Let me first say that the screen is perfect. It really looks like a writte page, perfectly clear and readable in sunlight. There are a couple of reflections when bright light shines directly on it, but that’s all. When I first held it in my hand I was amazed at how small it is and even more, how incredibly light it is. You can hold it comfortably with one hand and press the next page button with your thumb to read practically anywhere.

It took me a couple of pages to get into it, but I very soon forgot that this was not an actual paper book I was holding. It might have helped that The Name of the Wind is such a great read, but I figure it is just that you need some adjustment time to get used to the feeling of an e-book reader. Then you easy like it or not.

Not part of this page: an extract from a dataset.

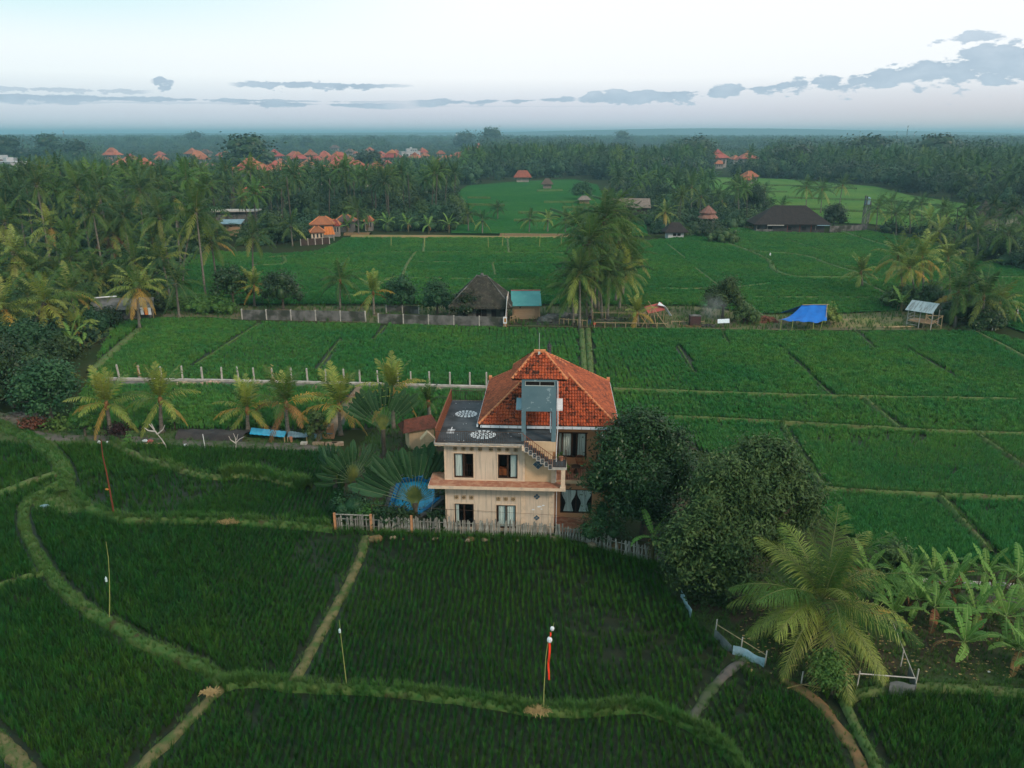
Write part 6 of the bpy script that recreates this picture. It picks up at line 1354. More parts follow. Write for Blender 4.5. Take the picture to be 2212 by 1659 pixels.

I will keep up with more impressions or remarks as I continue carrying my Kindle around with me, but for now, here are a few early comments on the experience:


  • The delivery was awesomely fast. I expected at least two weeks, and it got here in five days. You pay for customs on checkout so that it gets through quicker. Very smart.
  • It is very comfortable to read with, mostly because it’s so light and you only need one hand to hold it and turn the pages. Which makes it easy to pretty much read anywhere, even standing up in a bus or so.
  • Can’t say much about the battery time, but there’s plenty. I have WiFi on all the time, which is supposed to drain the battery somewhat faster. I have charged it once since I originally got it (and not counting the first time I charged it), but that was mostly precautionary.
  • PDFs work okay. I haven’t tried the convert feature so far, just loaded some PDFs I had on my laptop to check how they looked. The font is usually smaller, but it looks generally okay.
  • Most of all: I love reading on it. I was afraid I wouldn’t, but I do. I hope it’s not just enthusiasm, but given that I read nearly 700 pages in less than a week, I’d say that it’s a pretty neat device to read on.

The only irk I had and sometimes still have is a usability issue that I think I just need to get used to (and probably already have). I used to press the „next page“ button on the left side to go back a page every now and then. Somehow the feeling of using a real book got mixed with how the buttons are adjusted. But I also realized that I like the fact that I can hold the Kindle with either hand and just keep turning the page, so I think this is really just something that you need to get used to (if you even have that problem to begin with) rather than faulty design.

Now I’d like for more and more books to be released as e-books as well as Amazon rolling out German books for it. I know there are already some available, but I couldn’t find any current books that I would like to read. And now I’d like to snuggle under the covers and continue reading The Passage.